Editors Note: One of our goals at Love Thy Nerd is to educate people about gaming and nerd culture. While gaming is far from merely a hobby for children, we also realize that many parents are not gamers and gaming culture is moving a such a rapid clip that many parents have a hard time keeping up. In light of this, we have partnered with Andy Robertson, author of Taming Gaming, who runs Family Gamer TV, to help parents keep up. A few times a month, you can expect to see an guide like this for parents explaining what they need to know to make informed decisions about a new release that their children are likely to beg them to play. If you don’t like to read articles, we have you covered–most of the content in this guide is covered in Andy’s video below.
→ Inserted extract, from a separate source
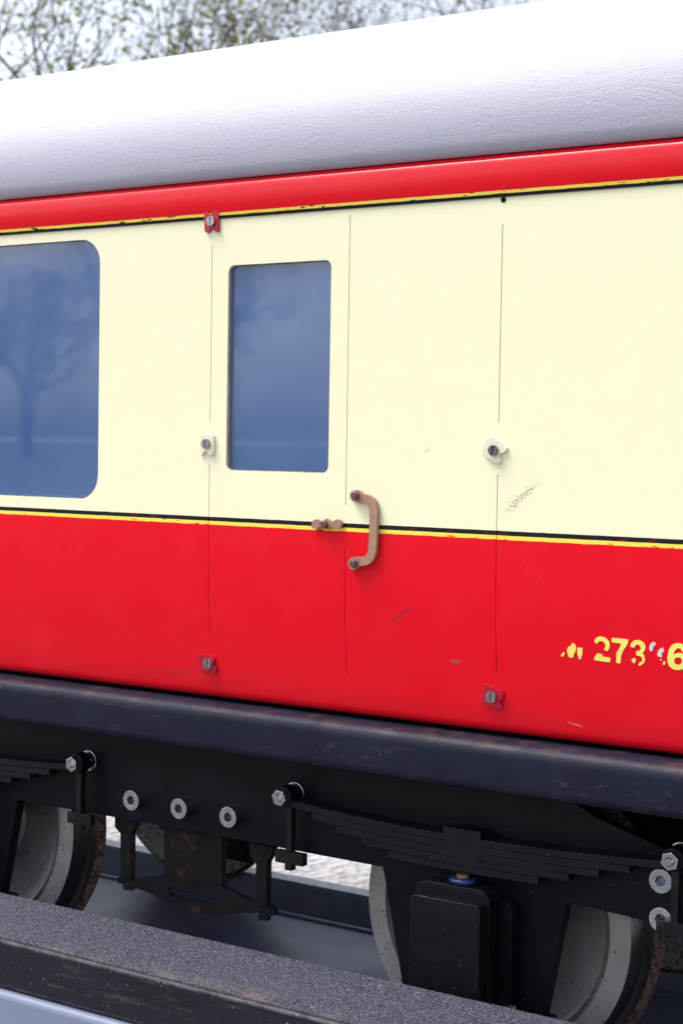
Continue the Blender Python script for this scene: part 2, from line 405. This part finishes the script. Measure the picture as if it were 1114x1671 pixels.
def tumble(z):                                   # z measured from the lens axis
    return .011*((-.09-z)/.15)**2 if z < -.09 else 0.0
SEAM = [-.9412, -.7910, -.6426]; HW = .00040
CUT = {-.9412: [(.0155, .1772), (-.182, -.0228)], -.7910: [(-.0555, .1955), (-.205, -.092)], -.6426: [(.017, .1787), (-.189, -.0255)]}
def edge_x(seam, z, side):
    if seam not in CUT: return seam
    for a, b in CUT[seam]:
        if a < z < b: return seam + side*(HW if z > -.0785 else HW*.55)
    return seam
def side_panel(xl, xr, hole, hr, name):
    zt, zm = .2012, -.09
    mb = MB()
    def zbreaks(s, a, b):
        out = []
        for lo, hi in CUT.get(s, []):
            for q in (lo, hi, -.0785):
                if a < q < b: out += [q-1e-5, q+1e-5]
        return sorted(out)
    right = [(edge_x(xr, q, -1), Z(q)) for q in [zm]+zbreaks(xr, zm, zt)+[zt]]
    left = [(edge_x(xl, q, 1), Z(q)) for q in reversed([zm]+zbreaks(xl, zm, zt)+[zt])]
    outer = right + left
    holes = [rrect(hole[0], hole[1], Z(hole[2]), Z(hole[3]), hr, 9)] if hole else []
    mb.plate(outer, 0.0, .004, holes)
    zs = [zm]; n = 30
    base = [zm-(.1415)*i/n for i in range(n+1)]
    zs = sorted(set(base + zbreaks(xl, -.2315, zm) + zbreaks(xr, -.2315, zm)), reverse=True)
    rows = [(edge_x(xl, q, 1), edge_x(xr, q, -1), tumble(q), Z(q)) for q in zs]
    for i in range(1, 7):                        # rolled lower edge
        t = math.pi/2*i/6; rows.append((xl, xr, tumble(-.2315)+.0085*(1-math.cos(t)), Z(-.2315-.0085*math.sin(t))))
    b = len(mb.v)
    for r in rows: mb.v += [(r[0], r[2], r[3]), (r[1], r[2], r[3])]
    for i in range(len(rows)-1): mb.f.append((b+2*i, b+2*i+1, b+2*i+3, b+2*i+2))
    o = mb.build(name, M['side'], car, smooth=30)
    return o
W1 = (-1.62, -1.0770, -.0598, .1905); W2 = (-.9222, -.8098, -.0280, .1578)
side_panel(X0, SEAM[0], W1, .0235, 'side_panel')
door = side_panel(SEAM[0], SEAM[1], W2, .0065, 'door_panel')
side_panel(SEAM[1], SEAM[2], None, 0, 'side_panel')
side_panel(SEAM[2], X1, None, 0, 'side_panel')
door['label'] = 'cream and red door panel with small window'
MB().plate([(X0+.01, Z(-.23)), (X1-.01, Z(-.23)), (X1-.01, Z(.2)), (X0+.01, Z(.2))], .016, .020,
           [rrect(W1[0]+.003, W1[1]-.003, Z(W1[2]+.003), Z(W1[3]-.003), .02, 5), rrect(W2[0]+.003, W2[1]-.003, Z(W2[2]+.003), Z(W2[3]-.003), .006, 5)]).build('inner_lining', M['dark'], car)
for (a, b, c, e), nm, lb in ((W1, 'window_pane', 'wide blue-grey window pane with rounded corners'), (W2, 'window_pane', 'small blue-grey door window pane')):
    o = MB().plate([(a-.008, Z(c-.008)), (b+.008, Z(c-.008)), (b+.008, Z(e+.008)), (a-.008, Z(e+.008))], .0046 if a < -1 else .0047, .009).build(nm, M['pane'], car)
    o['label'] = lb
# brown worn edge round the door window
fr = MB().plate(rrect(W2[0]+.00005, W2[1]-.00005, Z(W2[2]+.00005), Z(W2[3]-.00005), .0064, 9), .0016, .0046,
                [rrect(W2[0]+.0005, W2[1]-.0005, Z(W2[2]+.0005), Z(W2[3]-.0005), .0058, 9)])
fr.build('window_rebate', simple('worn_wood_edge', (.36, .27, .19), .7, var=.4, vs=60), car)
# cantrail
cp = [(.003, Z(.2006)), (-.0012, Z(.2006)), (-.0016, Z(.2014)), (-.0016, Z(.2265))]
cp += [(-.0016+.0125*(1-math.cos(t)), Z(.2265+.0115*math.sin(t))) for t in [math.pi/2*i/8 for i in range(1, 8)]] + [(.03, Z(.2385))]
MB().sweep(cp, X0, X1, 1).build('cantrail', M['cant'], car, smooth=50)
# roof
ra, rb, rz = BC+.0050, .1605, .2570
rp = [(BC-ra+.016, Z(.2385)), (BC-ra+.0065, Z(.2362))]
for i in range(0, 73):
    t = -.105+(math.pi+.21)*i/72; rp.append((BC-ra*math.cos(t), Z(rz+rb*math.sin(t))))
rp += [(2*BC-p[0], p[1]) for p in (rp[1], rp[0])]
ro = MB().sweep(rp, X0-.02, X1+.02, 24, False).build('roof', M['roof'], car, smooth=180)
# far side, ends and floor of the body
MB().plate([(X0, Z(-.24)), (X1, Z(-.24)), (X1, Z(.24)), (X0, Z(.24))], 2*BC-.004, 2*BC).build('far_side_panel', M['side'], car)
endp = [(.012, Z(-.24)), (.0045, Z(-.15)), (.0045, Z(.23))] + [(BC-(ra-.01)*math.cos(math.pi*i/24), Z(rz+(rb-.008)*math.sin(math.pi*i/24))) for i in range(25)] + [(2*BC-.005, Z(.23)), (2*BC-.005, Z(-.24))]
MB().sweep(endp, X0+.002, X0+.012, 1, True).build('end_panel', M['side'], car)
MB().sweep(endp, X1-.012, X1-.002, 1, True).build('end_panel', M['side'], car)
MB().box((X0, .03, Z(-.262)), (X1, 2*BC-.03, Z(-.255))).build('floor', M['dark'], car)
# solebar: rounded steel section standing proud of the body
def sole_prof(mir=False):
    yf, zt, zb, r1, r2 = -.0175, Z(-.2430), Z(-.2846), .0115, .009
    p = [(.03, zt)]
    p += [(yf+r1-r1*math.sin(t), zt-r1+r1*math.cos(t)) for t in [math.pi/2*i/8 for i in range(9)]]
    p += [(yf+r2-r2*math.cos(t), zb+r2-r2*math.sin(t)) for t in [math.pi/2*i/6 for i in range(7)]]
    p += [(.03, zb)]
    return [(2*BC-y, z) for y, z in p] if mir else p
MB().sweep(sole_prof(), X0, X1, 1, True).build('solebar', M['sole'], car, smooth=50)
MB().sweep(sole_prof(True), X0, X1, 1, True).build('solebar', M['sole'], car, smooth=50)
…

Trigger Warning: This article discusses violent scenes, describes brutal deaths along with themes about vulnerable children, abusive parents, and arson.

Making informed choices about the games your children play, even when they are older, can seem like an impossibility. Unlike films or TV series, games take many hours to play. There are an array of sources of information online, although these can create a complex and confusing array of advice.

With the support of families on Patreon, I spend one day a month assessing a new video game and collating advice to create this succinct guide to everything you need to know as a parent.   

This month it’s Call of Duty Black Ops 4 for PS4, Xbox One and PC. It’s a long running multiplayer first-person shooter game, the fifteenth Call of Duty game and the fifth in the Black Ops sub-series (I know it’s confusing but the first game in the Black Ops series was Call of Duty: World at War).

To those who don’t play Call of Duty games, it will seem like the same game every year with a new lick of paint. This is true to a large extent, but with the rise in popularity of teen shooter Fortnite, Call of Duty Black Ops 4 has more changes than we’ve seen for a while.

Unlike other Call of Duty games it drops the single-player story in favor of a series of character-based missions. The multiplayer mode lacks the usual automatic health regeneration and introduces both predictive recoil and a new ballistics system. It includes a particularly bloody 4-player Zombies mode and introduces a Battle Royale mode called Blackout. “Battle Royale” is a popular new game mode found in a lot of new games. It blends survival elements of exploration and scavenging with last-man-standing gameplay that typically features large numbers of players on one map. Blackout features up to 100 players in each match.


In the US, the ESRB rates the game as Mature, only suitable for those 17 and over with content descriptors of Blood and Gore, Drug Reference, Intense Violence, Strong Language.

They state that “players use pistols, machine guns, shotguns, and rocket launchers to kill enemy soldiers and waves of zombies in frenetic combat”. They also highlight that “some weapon attacks can result in decapitation and/or dismemberment, leaving large bloodstains and body parts on the ground”.

“Several environments depict mutilated corpses with exposed entrails/viscera. Cutscenes can also depict intense acts of violence: zombies mauling victims from a close-up perspective; warriors dismembering and beheading zombies; a creature emerging from a man’s body, ripping his chest apart.”

In Europe PEGI rate the game as suitable for those 18 and over, due to strong violence and language.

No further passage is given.